Records with scene code:
>>>

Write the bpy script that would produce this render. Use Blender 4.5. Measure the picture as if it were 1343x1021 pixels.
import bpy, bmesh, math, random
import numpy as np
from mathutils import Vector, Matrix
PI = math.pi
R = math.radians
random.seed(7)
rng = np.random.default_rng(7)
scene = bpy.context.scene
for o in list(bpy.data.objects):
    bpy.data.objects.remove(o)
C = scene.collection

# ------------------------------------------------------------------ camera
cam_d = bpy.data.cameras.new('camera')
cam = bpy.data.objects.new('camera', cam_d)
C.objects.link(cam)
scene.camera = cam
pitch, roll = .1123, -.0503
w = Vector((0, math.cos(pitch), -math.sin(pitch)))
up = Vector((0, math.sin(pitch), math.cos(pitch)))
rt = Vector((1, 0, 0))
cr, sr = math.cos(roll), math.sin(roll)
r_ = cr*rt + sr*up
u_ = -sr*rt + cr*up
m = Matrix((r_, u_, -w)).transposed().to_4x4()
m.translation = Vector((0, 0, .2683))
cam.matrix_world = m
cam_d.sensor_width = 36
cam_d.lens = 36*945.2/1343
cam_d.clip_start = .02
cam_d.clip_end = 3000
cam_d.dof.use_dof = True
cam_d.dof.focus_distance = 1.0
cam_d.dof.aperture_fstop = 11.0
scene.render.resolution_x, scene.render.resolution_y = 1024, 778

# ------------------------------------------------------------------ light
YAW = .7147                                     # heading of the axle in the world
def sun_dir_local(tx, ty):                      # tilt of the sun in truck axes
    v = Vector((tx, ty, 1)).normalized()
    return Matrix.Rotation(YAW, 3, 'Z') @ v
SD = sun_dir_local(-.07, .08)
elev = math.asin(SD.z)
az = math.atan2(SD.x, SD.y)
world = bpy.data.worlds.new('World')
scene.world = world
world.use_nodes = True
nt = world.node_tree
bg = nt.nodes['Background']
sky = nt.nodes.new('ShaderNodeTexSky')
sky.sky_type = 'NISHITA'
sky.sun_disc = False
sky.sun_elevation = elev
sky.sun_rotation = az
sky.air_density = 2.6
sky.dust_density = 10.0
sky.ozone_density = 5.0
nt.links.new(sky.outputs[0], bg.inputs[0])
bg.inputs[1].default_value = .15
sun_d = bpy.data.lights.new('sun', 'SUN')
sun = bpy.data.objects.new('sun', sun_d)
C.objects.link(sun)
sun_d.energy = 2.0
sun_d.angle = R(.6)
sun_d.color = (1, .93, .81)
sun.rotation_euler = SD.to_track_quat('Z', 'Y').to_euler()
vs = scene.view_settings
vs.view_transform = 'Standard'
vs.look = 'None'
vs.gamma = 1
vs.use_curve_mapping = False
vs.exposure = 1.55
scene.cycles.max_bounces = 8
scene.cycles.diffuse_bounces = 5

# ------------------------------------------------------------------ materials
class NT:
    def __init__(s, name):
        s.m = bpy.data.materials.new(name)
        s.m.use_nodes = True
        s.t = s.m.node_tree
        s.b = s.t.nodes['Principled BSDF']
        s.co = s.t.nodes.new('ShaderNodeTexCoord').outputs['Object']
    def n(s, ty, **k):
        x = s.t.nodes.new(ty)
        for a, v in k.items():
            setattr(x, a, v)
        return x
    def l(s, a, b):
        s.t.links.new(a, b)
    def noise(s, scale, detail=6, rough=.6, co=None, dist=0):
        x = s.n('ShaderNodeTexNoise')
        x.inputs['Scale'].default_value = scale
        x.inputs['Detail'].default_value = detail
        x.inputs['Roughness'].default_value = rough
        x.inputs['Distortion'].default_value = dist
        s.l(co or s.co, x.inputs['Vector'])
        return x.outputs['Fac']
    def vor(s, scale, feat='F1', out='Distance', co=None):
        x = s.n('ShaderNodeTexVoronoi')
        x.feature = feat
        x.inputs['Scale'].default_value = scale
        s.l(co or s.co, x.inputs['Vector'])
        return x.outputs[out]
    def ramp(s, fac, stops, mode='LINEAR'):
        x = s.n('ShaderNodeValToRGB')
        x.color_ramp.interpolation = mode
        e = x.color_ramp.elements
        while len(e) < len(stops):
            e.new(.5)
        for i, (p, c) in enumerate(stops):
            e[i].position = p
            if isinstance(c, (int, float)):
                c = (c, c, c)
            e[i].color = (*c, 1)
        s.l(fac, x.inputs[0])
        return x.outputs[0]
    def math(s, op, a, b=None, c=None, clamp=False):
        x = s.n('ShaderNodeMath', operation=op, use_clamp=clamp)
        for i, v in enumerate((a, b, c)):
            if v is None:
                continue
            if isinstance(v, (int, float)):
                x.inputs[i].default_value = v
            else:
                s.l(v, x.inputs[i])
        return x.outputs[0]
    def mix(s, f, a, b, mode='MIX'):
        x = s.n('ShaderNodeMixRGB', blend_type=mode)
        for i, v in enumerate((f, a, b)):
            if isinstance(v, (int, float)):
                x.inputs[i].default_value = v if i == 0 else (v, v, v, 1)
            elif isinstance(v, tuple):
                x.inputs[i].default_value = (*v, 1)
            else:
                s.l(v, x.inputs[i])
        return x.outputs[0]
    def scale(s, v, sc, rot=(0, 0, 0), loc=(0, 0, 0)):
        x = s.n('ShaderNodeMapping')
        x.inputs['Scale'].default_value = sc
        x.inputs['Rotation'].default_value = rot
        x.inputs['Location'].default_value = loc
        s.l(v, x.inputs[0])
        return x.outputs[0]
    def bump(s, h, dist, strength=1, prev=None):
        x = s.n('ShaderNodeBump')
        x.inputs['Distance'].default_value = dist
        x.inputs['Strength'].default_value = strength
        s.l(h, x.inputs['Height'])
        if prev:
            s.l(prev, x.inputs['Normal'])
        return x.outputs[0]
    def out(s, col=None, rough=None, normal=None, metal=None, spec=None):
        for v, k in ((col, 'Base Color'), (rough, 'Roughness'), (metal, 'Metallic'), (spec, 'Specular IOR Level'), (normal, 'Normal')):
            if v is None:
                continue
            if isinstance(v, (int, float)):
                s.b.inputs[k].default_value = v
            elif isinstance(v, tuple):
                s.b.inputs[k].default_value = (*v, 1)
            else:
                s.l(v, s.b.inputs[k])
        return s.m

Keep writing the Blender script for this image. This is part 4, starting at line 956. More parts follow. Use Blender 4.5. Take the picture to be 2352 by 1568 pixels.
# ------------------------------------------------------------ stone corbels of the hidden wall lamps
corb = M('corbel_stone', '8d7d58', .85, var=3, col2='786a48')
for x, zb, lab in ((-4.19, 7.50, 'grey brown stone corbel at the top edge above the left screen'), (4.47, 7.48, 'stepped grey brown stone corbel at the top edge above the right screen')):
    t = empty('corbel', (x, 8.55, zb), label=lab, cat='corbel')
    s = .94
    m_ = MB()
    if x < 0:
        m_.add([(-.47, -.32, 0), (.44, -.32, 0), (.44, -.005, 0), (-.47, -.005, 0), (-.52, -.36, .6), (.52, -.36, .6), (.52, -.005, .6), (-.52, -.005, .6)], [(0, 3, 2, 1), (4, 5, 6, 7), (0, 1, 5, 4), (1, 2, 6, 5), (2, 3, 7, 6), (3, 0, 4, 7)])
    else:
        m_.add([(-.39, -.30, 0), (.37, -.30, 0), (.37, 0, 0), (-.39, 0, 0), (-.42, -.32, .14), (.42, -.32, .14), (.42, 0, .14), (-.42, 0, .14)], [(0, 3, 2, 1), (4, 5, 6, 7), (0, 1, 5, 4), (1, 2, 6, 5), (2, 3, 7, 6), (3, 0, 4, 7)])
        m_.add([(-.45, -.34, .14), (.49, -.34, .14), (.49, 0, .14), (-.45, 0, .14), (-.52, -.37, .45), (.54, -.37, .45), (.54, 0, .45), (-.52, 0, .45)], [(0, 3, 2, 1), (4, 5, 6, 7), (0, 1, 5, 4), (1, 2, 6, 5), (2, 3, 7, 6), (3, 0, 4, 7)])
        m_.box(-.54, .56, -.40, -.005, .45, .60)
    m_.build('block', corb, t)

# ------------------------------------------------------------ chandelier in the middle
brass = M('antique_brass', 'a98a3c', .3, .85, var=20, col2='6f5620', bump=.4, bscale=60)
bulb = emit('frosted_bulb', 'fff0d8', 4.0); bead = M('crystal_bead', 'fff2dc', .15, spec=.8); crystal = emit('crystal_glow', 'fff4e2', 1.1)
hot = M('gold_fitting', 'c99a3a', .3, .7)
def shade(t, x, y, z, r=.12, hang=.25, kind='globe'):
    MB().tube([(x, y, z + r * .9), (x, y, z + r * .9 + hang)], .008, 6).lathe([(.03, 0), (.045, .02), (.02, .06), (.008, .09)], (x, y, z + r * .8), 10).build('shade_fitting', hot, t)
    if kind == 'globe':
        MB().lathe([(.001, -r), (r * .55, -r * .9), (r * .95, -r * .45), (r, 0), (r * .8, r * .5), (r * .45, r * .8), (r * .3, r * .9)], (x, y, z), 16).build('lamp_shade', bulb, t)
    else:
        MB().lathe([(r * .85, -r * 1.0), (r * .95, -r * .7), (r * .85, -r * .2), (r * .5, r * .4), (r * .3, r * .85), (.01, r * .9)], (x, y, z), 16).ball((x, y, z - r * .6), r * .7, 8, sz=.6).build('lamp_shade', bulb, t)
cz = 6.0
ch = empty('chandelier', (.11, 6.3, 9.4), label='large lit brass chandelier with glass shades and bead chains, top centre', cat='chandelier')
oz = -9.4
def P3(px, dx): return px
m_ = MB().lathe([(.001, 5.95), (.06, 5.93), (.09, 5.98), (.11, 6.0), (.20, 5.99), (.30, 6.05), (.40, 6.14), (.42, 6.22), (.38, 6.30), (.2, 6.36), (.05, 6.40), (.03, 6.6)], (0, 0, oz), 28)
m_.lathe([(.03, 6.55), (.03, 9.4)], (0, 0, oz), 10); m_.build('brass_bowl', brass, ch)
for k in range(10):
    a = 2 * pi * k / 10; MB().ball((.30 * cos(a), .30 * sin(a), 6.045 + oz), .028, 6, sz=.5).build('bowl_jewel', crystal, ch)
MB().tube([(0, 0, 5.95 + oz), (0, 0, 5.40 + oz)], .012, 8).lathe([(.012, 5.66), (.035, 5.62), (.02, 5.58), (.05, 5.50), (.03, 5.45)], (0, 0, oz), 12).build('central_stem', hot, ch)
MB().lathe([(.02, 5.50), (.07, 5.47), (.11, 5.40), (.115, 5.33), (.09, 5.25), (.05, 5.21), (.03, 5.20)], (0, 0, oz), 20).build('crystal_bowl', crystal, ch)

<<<

Stop after the line containing "C = scene.collection": print exactly the lines from the start of the entries above up to it, that line included.

FINISHED TASK:
Write the bpy script that would produce this render. Use Blender 4.5. Measure the picture as if it were 1343x1021 pixels.
import bpy, bmesh, math, random
import numpy as np
from mathutils import Vector, Matrix
PI = math.pi
R = math.radians
random.seed(7)
rng = np.random.default_rng(7)
scene = bpy.context.scene
for o in list(bpy.data.objects):
    bpy.data.objects.remove(o)
C = scene.collection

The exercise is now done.